* _EXTRACTED INFORMATION_
--- Begin ---

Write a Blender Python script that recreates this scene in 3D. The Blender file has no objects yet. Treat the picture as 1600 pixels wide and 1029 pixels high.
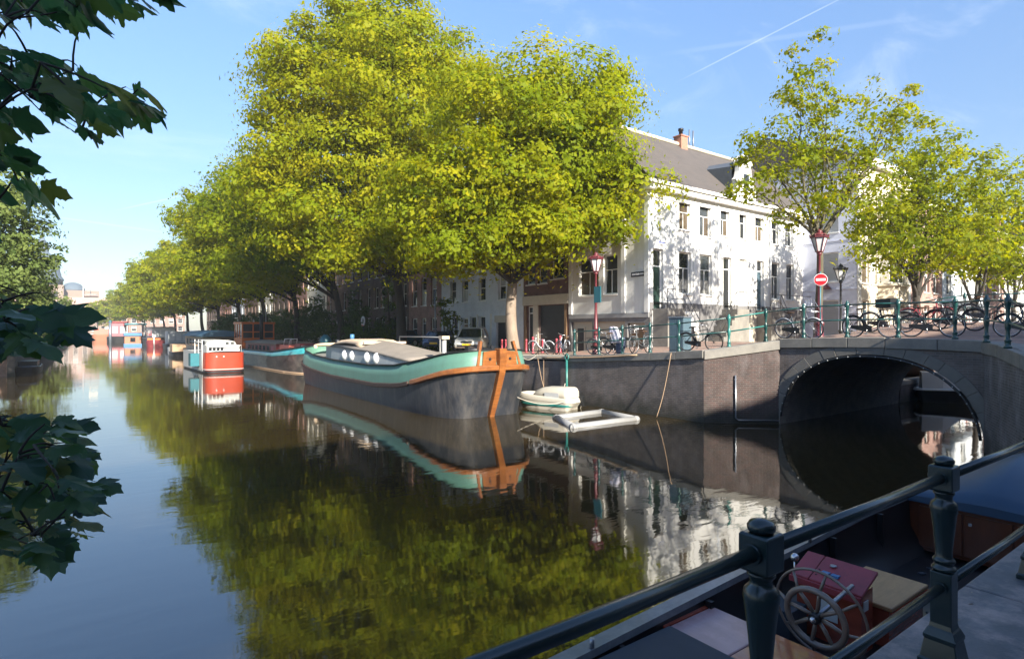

--- End ---
--- Begin ---

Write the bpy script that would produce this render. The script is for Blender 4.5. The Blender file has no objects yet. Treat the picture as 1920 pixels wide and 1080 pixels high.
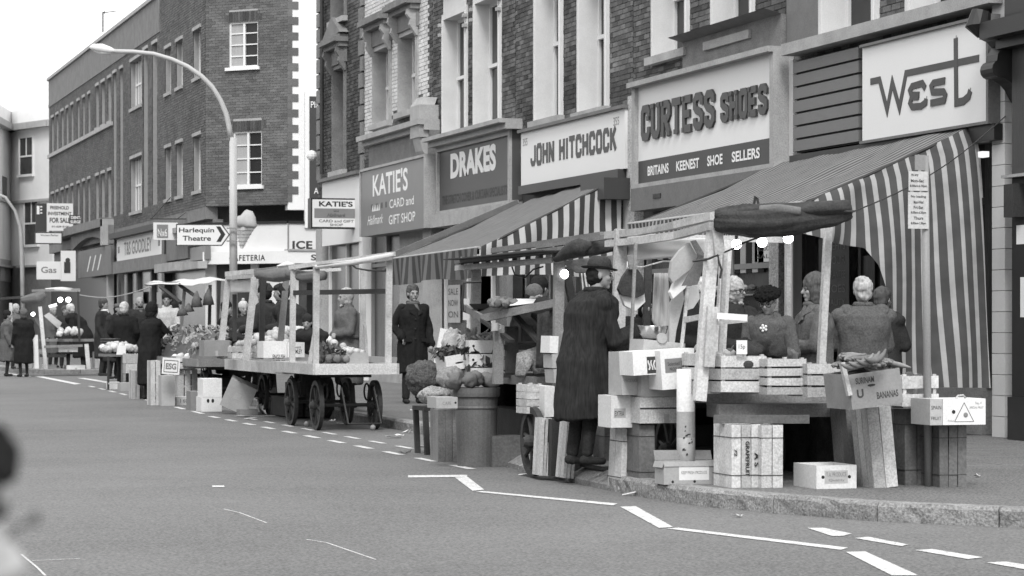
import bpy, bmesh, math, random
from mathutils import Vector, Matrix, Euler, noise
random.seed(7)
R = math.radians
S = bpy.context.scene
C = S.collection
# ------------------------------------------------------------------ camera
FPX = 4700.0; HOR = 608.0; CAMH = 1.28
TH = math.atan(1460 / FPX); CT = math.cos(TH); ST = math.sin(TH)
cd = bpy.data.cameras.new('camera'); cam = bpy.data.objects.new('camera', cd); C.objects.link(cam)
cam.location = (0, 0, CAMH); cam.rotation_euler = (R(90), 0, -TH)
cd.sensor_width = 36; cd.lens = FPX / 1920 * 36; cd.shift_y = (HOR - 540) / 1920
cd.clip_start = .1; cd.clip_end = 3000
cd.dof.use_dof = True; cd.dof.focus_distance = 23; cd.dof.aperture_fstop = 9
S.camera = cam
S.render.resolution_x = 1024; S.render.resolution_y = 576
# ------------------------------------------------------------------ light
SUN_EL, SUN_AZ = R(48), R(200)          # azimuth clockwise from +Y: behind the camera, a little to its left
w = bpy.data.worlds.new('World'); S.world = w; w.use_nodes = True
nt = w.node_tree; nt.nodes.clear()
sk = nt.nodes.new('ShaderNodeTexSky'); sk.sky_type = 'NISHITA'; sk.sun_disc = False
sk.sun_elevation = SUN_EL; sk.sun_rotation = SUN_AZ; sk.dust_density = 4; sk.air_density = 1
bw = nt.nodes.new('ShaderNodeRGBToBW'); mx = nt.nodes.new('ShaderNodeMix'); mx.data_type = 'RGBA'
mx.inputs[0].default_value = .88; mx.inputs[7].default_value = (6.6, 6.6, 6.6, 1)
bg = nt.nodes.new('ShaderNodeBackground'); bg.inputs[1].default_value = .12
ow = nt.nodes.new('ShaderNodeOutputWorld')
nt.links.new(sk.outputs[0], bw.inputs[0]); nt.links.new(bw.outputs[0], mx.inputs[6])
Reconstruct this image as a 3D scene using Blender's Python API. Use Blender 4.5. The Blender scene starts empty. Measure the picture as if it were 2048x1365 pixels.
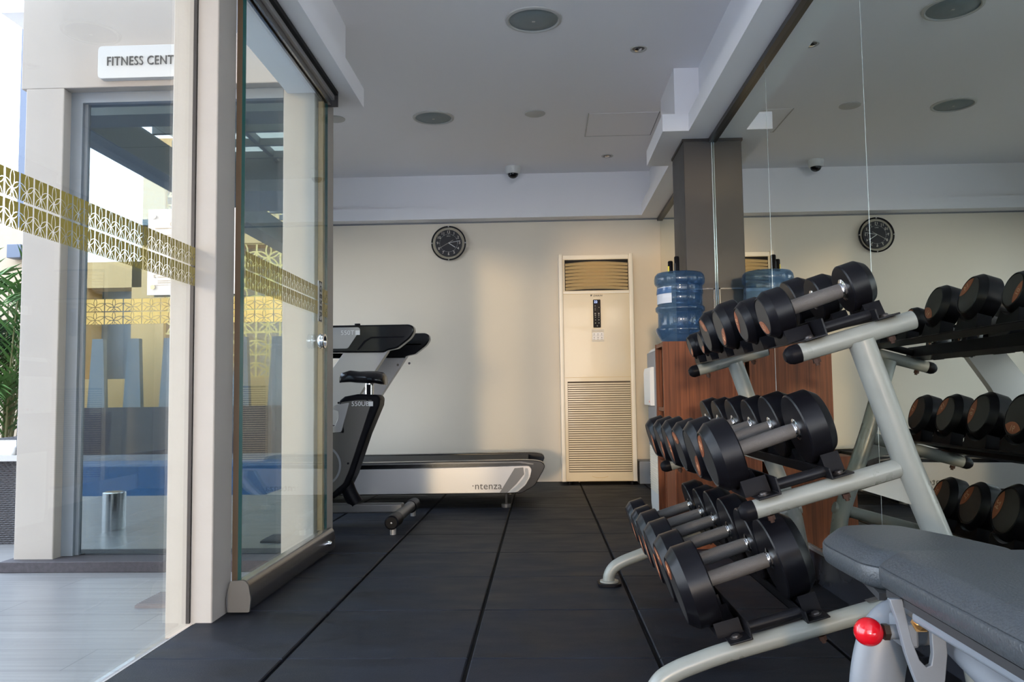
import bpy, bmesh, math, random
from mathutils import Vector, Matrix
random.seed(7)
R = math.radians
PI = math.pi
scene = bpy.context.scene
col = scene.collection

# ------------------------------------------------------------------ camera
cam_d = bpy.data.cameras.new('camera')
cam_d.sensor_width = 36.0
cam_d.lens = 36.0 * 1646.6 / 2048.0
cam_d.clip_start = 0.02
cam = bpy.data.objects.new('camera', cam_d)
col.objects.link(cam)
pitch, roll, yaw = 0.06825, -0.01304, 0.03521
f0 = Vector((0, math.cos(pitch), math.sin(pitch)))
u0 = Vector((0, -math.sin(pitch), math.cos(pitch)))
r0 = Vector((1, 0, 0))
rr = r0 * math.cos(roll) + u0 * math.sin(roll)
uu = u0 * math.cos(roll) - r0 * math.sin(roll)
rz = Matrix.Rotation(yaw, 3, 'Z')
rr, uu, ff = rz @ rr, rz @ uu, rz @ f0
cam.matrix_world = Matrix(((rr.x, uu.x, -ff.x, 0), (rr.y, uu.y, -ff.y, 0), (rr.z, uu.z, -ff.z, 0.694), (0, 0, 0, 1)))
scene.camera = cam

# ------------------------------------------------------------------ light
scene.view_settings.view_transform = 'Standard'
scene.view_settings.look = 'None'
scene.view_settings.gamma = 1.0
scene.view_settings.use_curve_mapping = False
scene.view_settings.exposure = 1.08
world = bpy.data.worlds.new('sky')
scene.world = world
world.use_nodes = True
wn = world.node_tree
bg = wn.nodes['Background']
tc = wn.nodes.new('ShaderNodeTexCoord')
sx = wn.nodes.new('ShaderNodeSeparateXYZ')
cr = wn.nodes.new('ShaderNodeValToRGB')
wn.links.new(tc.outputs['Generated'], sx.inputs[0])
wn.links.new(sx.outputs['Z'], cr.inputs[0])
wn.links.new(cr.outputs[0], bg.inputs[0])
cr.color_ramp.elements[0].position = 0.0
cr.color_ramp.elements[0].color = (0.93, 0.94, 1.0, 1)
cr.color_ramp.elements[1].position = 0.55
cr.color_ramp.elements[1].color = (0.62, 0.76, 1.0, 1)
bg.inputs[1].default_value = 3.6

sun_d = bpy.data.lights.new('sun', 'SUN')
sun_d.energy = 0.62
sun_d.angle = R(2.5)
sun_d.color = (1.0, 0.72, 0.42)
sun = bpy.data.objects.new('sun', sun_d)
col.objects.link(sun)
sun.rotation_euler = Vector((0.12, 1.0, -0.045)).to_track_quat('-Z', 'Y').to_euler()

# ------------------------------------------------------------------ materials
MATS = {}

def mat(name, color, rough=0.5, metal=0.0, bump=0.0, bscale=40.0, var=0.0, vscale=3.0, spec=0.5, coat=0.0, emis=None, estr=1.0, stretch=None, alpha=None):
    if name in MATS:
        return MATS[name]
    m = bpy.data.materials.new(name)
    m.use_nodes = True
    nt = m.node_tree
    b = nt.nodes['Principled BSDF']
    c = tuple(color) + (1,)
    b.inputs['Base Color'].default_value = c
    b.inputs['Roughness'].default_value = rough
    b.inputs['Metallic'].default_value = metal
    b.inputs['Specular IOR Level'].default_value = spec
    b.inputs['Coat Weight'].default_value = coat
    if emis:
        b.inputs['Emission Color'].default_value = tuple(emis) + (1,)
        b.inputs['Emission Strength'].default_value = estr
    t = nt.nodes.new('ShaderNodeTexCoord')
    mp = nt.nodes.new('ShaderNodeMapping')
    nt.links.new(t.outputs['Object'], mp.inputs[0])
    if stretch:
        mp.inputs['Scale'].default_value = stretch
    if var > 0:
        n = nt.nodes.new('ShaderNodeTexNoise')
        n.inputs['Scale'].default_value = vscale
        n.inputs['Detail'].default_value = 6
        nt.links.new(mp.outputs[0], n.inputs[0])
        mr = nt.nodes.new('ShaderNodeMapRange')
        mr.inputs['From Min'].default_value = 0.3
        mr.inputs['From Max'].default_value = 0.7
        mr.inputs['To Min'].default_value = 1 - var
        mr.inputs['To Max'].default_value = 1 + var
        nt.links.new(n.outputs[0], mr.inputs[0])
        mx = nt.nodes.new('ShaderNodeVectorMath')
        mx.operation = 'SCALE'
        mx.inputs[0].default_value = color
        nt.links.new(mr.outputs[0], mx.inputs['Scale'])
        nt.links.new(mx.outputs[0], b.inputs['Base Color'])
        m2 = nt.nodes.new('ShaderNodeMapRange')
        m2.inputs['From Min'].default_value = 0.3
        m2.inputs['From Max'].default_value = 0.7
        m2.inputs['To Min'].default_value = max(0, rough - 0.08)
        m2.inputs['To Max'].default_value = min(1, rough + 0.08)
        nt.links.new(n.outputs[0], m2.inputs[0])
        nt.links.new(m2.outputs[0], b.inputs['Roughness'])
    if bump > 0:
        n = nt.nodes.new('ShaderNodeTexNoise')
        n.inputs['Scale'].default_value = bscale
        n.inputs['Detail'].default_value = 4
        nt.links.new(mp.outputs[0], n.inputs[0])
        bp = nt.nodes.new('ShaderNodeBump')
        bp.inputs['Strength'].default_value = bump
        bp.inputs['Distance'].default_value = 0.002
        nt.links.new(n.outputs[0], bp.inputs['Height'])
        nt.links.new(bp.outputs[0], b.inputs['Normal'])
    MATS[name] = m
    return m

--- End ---

* _PROBLEM REQUIREMENTS_
Copy the listing above exactly, but only from the line with "Reconstruct this image" through the line with "col = scene.collection", including those two lines and excluding any picture.

* _WRITTEN SOLUTION_
Reconstruct this image as a 3D scene using Blender's Python API. Use Blender 4.5. The Blender scene starts empty. Measure the picture as if it were 2048x1365 pixels.
import bpy, bmesh, math, random
from mathutils import Vector, Matrix
random.seed(7)
R = math.radians
PI = math.pi
scene = bpy.context.scene
col = scene.collection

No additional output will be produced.